O Supremo Tribunal Federal (STF) definiu, nesta quinta-feira (11/02), que o direito ao esquecimento não é compatível com a Constituição. Mais do que isso, acomodar esse conceito de forma genérica na jurisprudência brasileira poderia ser pernicioso à liberdade de expressão. Esta foi a quarta sessão plenária dedicada ao tema, que começou a ser analisado na primeira sessão.

Assim, o colegiado referendou a tese proposta pelo relator, ministro Dias Toffoli: “É incompatível com a Constituição a ideia de um direito ao esquecimento, assim entendido como um poder de obstar em razão da passagem do tempo a divulgação de fatos ou dados verídicos e licitamente obtidos e publicados em meios de comunicação social analógicos ou digitais”.

Eventuais excessos ou abusos no exercício da liberdade de expressão e de informação devem ser analisados caso a caso, a partir dos parâmetros constitucionais – especialmente os relativos à proteção da honra, da imagem, da privacidade e da personalidade em geral – e as expressas e específicas previsões legais nos âmbitos penal e cível.

O julgamento do RE 1.010.606, do caso Aída Curi, foi retomado nesta tarde, com os votos da ministra Cármen Lúcia. Além dela, votaram ministro Ricardo Lewandowski, Gilmar Mendes, Marco Aurélio e o presidente da Corte, Luiz Fux. O relator, Dias Toffoli, Nunes Marques, Alexandre de Moraes, e Rosa Weber votaram nas sessões anteriores também contra o direito ao esquecimento. O ministro Luís Roberto Barroso se declarou suspeito e não participou do julgamento.

Apenas o ministro Luiz Edson Fachin divergiu, ao reconhecer o direito ao esquecimento. A outra divergência se deu no caso concreto: para Nunes Marques e Gilmar Mendes cabe pagamento de indenização da Rede Globo à família de Aída Curi pela exibição que entenderam vexatória da história do crime. Assim, o recurso foi desprovido, tanto para negar o pedido de indenização por danos morais da família, como para negar o reconhecimento do direito ao esquecimento.

Na retomada da análise do caso, a ministra Cármen Lúcia usou de poemas e músicas para mostrar que, como disse, o tema transcende o direito. Ela lembrou a música Aquarela do Brasil, de 1939, que diz “Abre a cortina do passado/ Tira a mãe preta do cerrado/ Bota o Rei Congo no congado”, e ela emendou: “E mais de 80 anos depois tem quem peça para fechar a cortina do passado”. Disse que a geração dela lutou pelo direito de lembrar.

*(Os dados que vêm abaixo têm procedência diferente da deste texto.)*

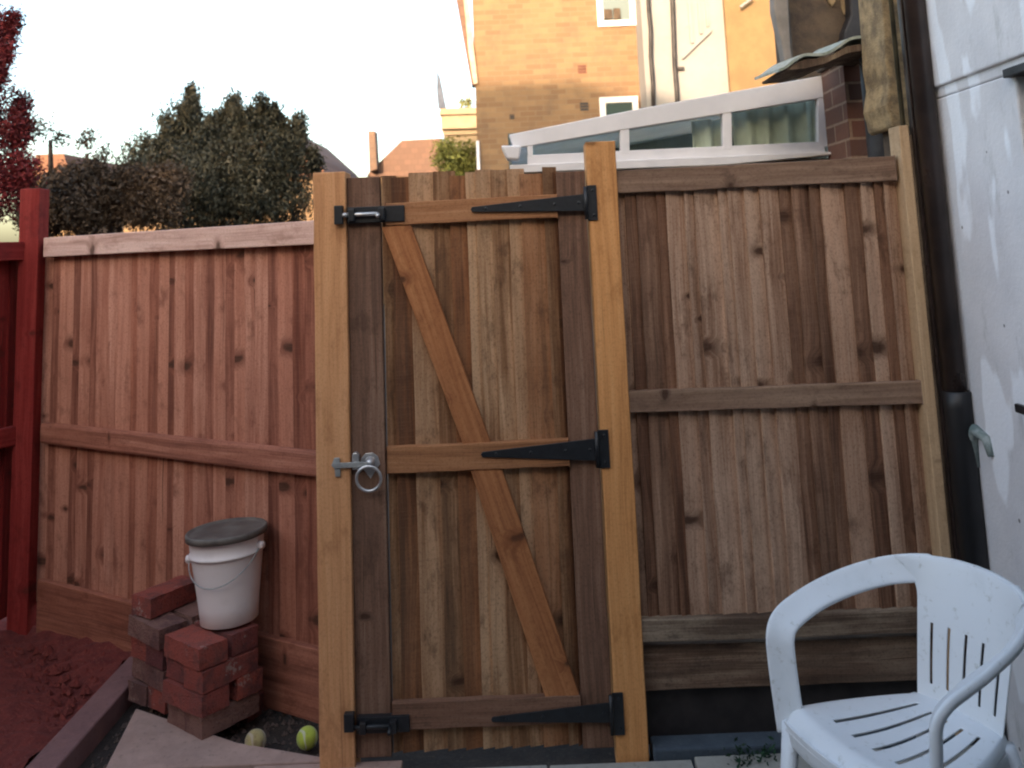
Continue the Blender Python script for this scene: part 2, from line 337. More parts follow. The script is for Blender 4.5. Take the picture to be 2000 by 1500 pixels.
M['leakleaf'] = leafmat('leak_red_leaf', (.09, .010, .012), (.20, .020, .020), (.30, .045, .04))  # leaf red stands in for the light leak at the left edge
M['yleaf'] = leafmat('yellow_green_leaf', (.10, .11, .025), (.22, .22, .05), (.36, .33, .09))
M['bark'] = plain('bark', (.09, .06, .045), .9, 0, .3, 20, .6)
M['green'] = leafmat('green_leaf', (.01, .03, .015), (.02, .07, .03), (.05, .12, .05))

# ------------------------------------------------------------------ ground
g = MB(); S = 400
g.add([(-S, -S, -.045), (S, -S, -.045), (S, S, -.045), (-S, S, -.045)], [(0, 1, 2, 3)])
tag(g.build('ground', M['soil']), kind='structure')

def slab(mb, pts, z0, z1, tint=(.5, .5, 0)):
    a = [Vector((p[0], p[1], z1)) for p in pts]; mb.prism(a, (0, 0, z0 - z1), tint)
# slabs in front of the gate and fence, and to the left
def row(mb, x0, x1, y0, y1, nx, gap=.008, z=0.0, jit=.004):
    w = (x1 - x0) / nx
    for i in range(nx):
        h = z + random.uniform(-jit, jit)
        mb.box((x0 + i * w + gap / 2, y0 + gap / 2, -.05), (x0 + (i + 1) * w - gap / 2, y1 - gap / 2, h))
pv = MB()
A = At(250, 1408, z=0); B = At(165, 1500, z=0); Cc = At(655, 1492, z=0)
row(pv, -1.30, 1.30, -.6, -.15, 6); row(pv, -1.30, 1.30, -.15, .3, 6); row(pv, -1.30, 1.30, .3, .75, 6); row(pv, -1.30, 1.30, .75, 1.2, 6)
row(pv, -1.30, 1.30, 1.2, 1.65, 6); row(pv, -1.30, 1.30, 1.65, 2.1, 6); row(pv, -1.30, 1.30, 2.1, 2.545, 6); tag(pv.build('yard_paving', M['yard'], bevel=.004), kind='structure'); pv = MB()  # unseen paving, kept dark so less light bounces onto the fence
row(pv, -1.30, -.40, 2.55, 2.985, 2, z=.002)
# the back left slab is cut on the slant
slab(pv, [(-1.36, 3.37), (-1.30, 2.993), (-.62, 2.993), (-.66, 3.02), (-.94, 3.12)], -.05, .004)
tag(pv.build('paving', M['slab'], bevel=.004), kind='structure')
pv = MB(); row(pv, -.395, 1.30, 2.555, 2.940, 4, z=.001); tag(pv.build('threshold_paving', M['slab2'], bevel=.004), kind='structure')
st = MB()
st.box((.34, 2.945, -.05), (1.30, 3.12, .022))
tag(st.build('concrete_ledge', M['concrete'], bevel=.006), kind='structure')
# soil bed on the left with its edging kerb
bd = MB(); bd.box((-2.4, -1, -.05), (-1.56, 4.0, .0)); 
vs = []; fs = []; nx, ny = 26, 90
random.seed(3)
for i in range(nx):
    for j in range(ny):
        vs.append((-3.4 + 1.87 * i / (nx - 1), 0 + 4.6 * j / (ny - 1), .0 + .028 * random.random() + .02 * math.sin(i * .9 + j * .5)))
for i in range(nx - 1):
    for j in range(ny - 1): fs.append((i * ny + j, (i + 1) * ny + j, (i + 1) * ny + j + 1, i * ny + j + 1))
sb = MB(); sb.add(vs, fs); tag(sb.build('soil_bed', M['leaksoil'], smooth=True), kind='structure')
ke = MB(); ke.box((-1.53, .4, -.05), (-1.43, 3.72, .03), axis=1); tag(ke.build('edging_kerb', M['edging'], bevel=.006), kind='structure')
# lumps of gravel and crumbs of soil in the strip under the left fence
random.seed(11)
gv = MB()
for i in range(900):
    x = random.uniform(-1.4, -.56); y = random.uniform(3.0, 3.55)
    r = random.choice((.003, .005, .005, .008, .011)); h = .6
    a = random.random() * 6
    vs = [(x + r * math.cos(a + k * 1.57) * random.uniform(.7, 1.2), y + r * math.sin(a + k * 1.57) * random.uniform(.7, 1.2), -.042) for k in range(4)] + [(x, y, -.042 + r * 1.1)]
    gv.add(vs, [(0, 1, 4), (1, 2, 4), (2, 3, 4), (3, 0, 4)])
lv = MB(); rl = random.Random(77)
for i in range(1500):
    x = rl.uniform(-2.6, -1.56); y = rl.uniform(1.8, 3.9); r = rl.choice((.006, .008, .012, .016, .022)); a = rl.random() * 6; z = .016; h = r * rl.uniform(.3, .9)
    vs = [(x + r * math.cos(a + k * 1.26) * rl.uniform(.6, 1.3), y + r * math.sin(a + k * 1.26) * rl.uniform(.6, 1.3), z - .01) for k in range(5)] + [(x + rl.uniform(-.3, .3) * r, y, z + h)]
    lv.add(vs, [(0, 1, 5), (1, 2, 5), (2, 3, 5), (3, 4, 5), (4, 0, 5)])
tag(lv.build('soil_clods', M['leaksoil']), 'soil clods and crumbs scattered over the bed at lower left, tinted by a red light leak', 'soil', kind='stuff')
tag(gv.build('gravel', M['grit']), 'loose grit and crumbs on the dark soil under the left fence', 'gravel', kind='stuff')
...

A ministra afirmou que o Brasil é um país de desmemória. “Somos um país de minorias silenciadas. Não somos mostrados nas nossas dores, tormentas, flagelos, mas também ficam escondidos os autores dessas condutas. E somos parte da história real. A história oficial não é necessariamente história sincera. Esquecimento que suprime fatos serve a instrumentos objetivos.”

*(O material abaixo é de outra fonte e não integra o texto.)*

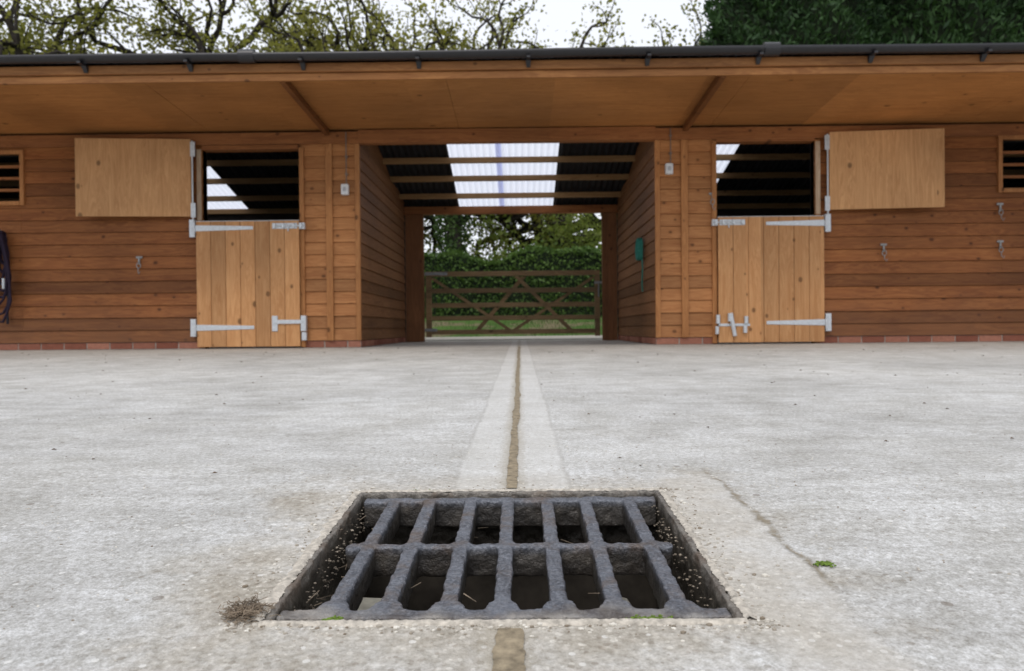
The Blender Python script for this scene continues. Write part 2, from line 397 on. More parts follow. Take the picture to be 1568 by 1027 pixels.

Cármem Lúcia afirma não conhecer um direito ao esquecimento amplo e geral, como pretendido no caso, e negou que exista um ilícito na exibição do programa da Globo que mereça indenização à família. A ministra defendeu que mesmo casos individuais de pessoas até então anônimas ajudam a contar a história de uma sociedade e devem ser lembrados para serem superados.

“A historia de cada um, num país de triste desmemória como o nosso, discutir e julgar o esquecimento como direito fundamental neste sentido aqui adotado de alguém poder impor o silêncio e até o segredo pareceria, se existisse esta categoria, um desaforo jurídico”, enfatizou.

O ministro Ricardo Lewandowski também integrou a corrente vencedora. “Esta ideia jamais correspondeu a um instituto jurídico autônomo, correspondendo a uma necessidade de alguém que sente um desconforto psíquico ou moral de um fato passado cuja lembrança tem o condão de despertar sentimentos desagradáveis ou, no limite, macular as pessoas, famílias, memórias”, explicou.

Já o ministro Gilmar Mendes entendeu de forma semelhante ao ministro Nunes Marques: ele recusou o direito ao esquecimento, mas defendeu que o caso concreto fosse provido para que a família recebesse indenização por danos morais. Ele considerou que o programa desrespeitou a família em uma exibição vexatória e humilhante. Leia a íntegra do voto.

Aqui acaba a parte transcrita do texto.